Swaps are derivatives where counterparties exchange cash flows or other variables associated with different investments. A swap occurs many times because one party has a comparative advantage, like borrowing funds under variable interest rates, while another party can borrow more freely at fixed rates. The simplest variation of a swap is called plain vanilla—the most simple form of an asset or financial instrument—but there are many types, including:

  • Interest Rate Swaps: Parties exchange a fixed-rate loan for one with a floating rate. If one party has a fixed-rate loan but has floating rate liabilities, they may enter into a swap with another party and exchange a fixed rate for a floating rate to match liabilities. Interest rate swaps can also be entered through option strategies while a swaption gives the owner the right but not the obligation to enter into the swap.
  • Currency Swaps: One party exchanges loan payments and principal in one currency for payments and principal in another currency.
  • Commodity Swaps: A contract where party and counterparty agree to exchange cash flows, which are dependent on the price of an underlying commodity.

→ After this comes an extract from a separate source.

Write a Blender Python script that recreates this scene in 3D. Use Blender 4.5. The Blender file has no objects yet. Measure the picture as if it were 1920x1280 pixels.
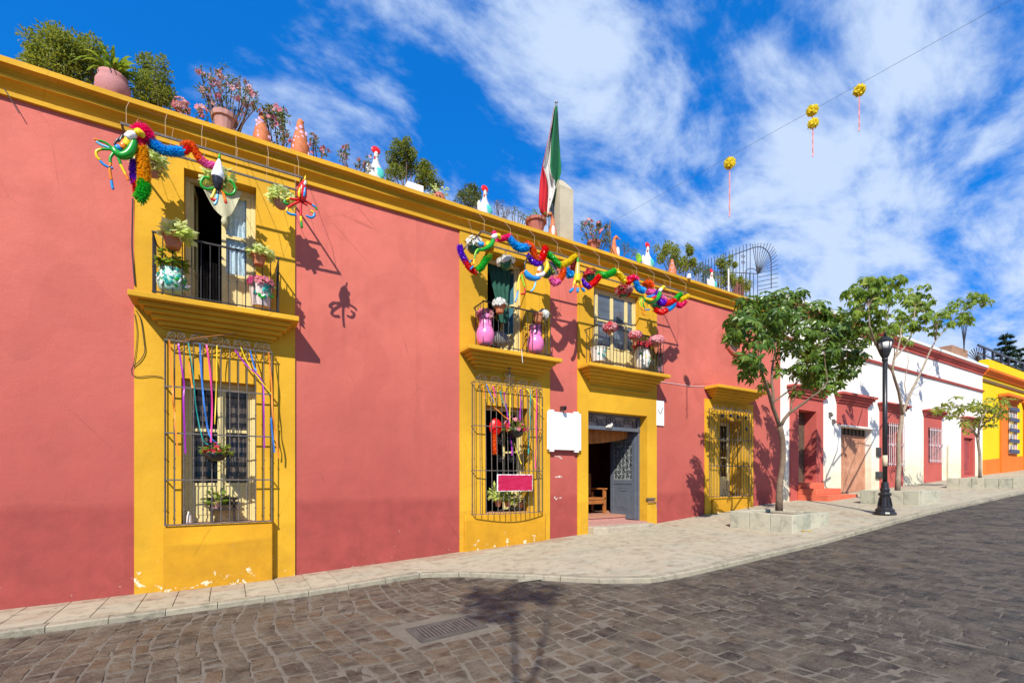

Parties in forward and future contracts agree to buy or sell an asset in the future for a specified price. These contracts are usually written using the spot or the most current price. The purchaser's profit or loss is calculated by the difference between the spot price at the time of delivery and the forward or future price. These contracts are typically used to hedge risk or to speculate. Futures are standardized contracts that trade on exchanges while forwards are non-standard, trading over the counter.

The Bottom Line

Investors looking to protect or assume risk in a portfolio can employ long, short, or neutral derivative strategies that seek to hedge, speculate, or increase leverage. The use of a derivative only makes sense if the investor is fully aware of the risks and understands the impact of the investment within a broader portfolio strategy.